The Urban Household Survey of 1973 compared the average monthly spending of households with one child each and households with no children. The cost of childcare for the was KRW 735,000 when the child was between the ages of 1 and 14, but rose to KRW 1.485 million when the child was between the ages of 14 and 20, and began to enter the secondary education system. In addition, the cost of childcare was also higher in Seoul than in other regions of Korea.
The average of these costs amounts to only eight percent of the average cost of childcare in major American cities. However, given the fact that the Korean national income per capita is only about six percent of its American counterpart, Koreans are spending considerably more on the care for, and education of, their children. Koreans, on average, spend 13.8 percent more than Americans on food for their children, and 16.9 percent less than Americans on other childcare items. This attests to the gap in the standard of living between Korea and the United States.

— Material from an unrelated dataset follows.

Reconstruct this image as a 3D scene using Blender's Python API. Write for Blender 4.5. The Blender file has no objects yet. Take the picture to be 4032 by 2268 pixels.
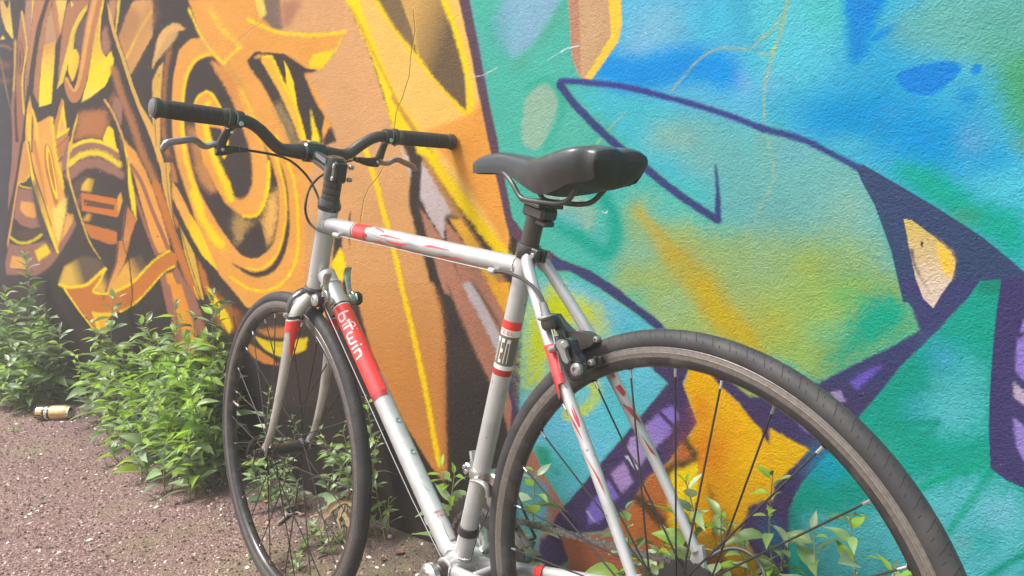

The majority of Korean households want to have at least three to four children. While the cost of raising three or more children is significantly greater than the cost of raising fewer than three children, there are also a wide range of variables that need to be taken into account, such as the household income, the employment rate, and the actual wage in the manufacturing sector, among others. The procreative propensity, in other words, can change in response to factors other than the desired number of children. We can increase the procreative propensity only by ensuring income stability and employment security for households.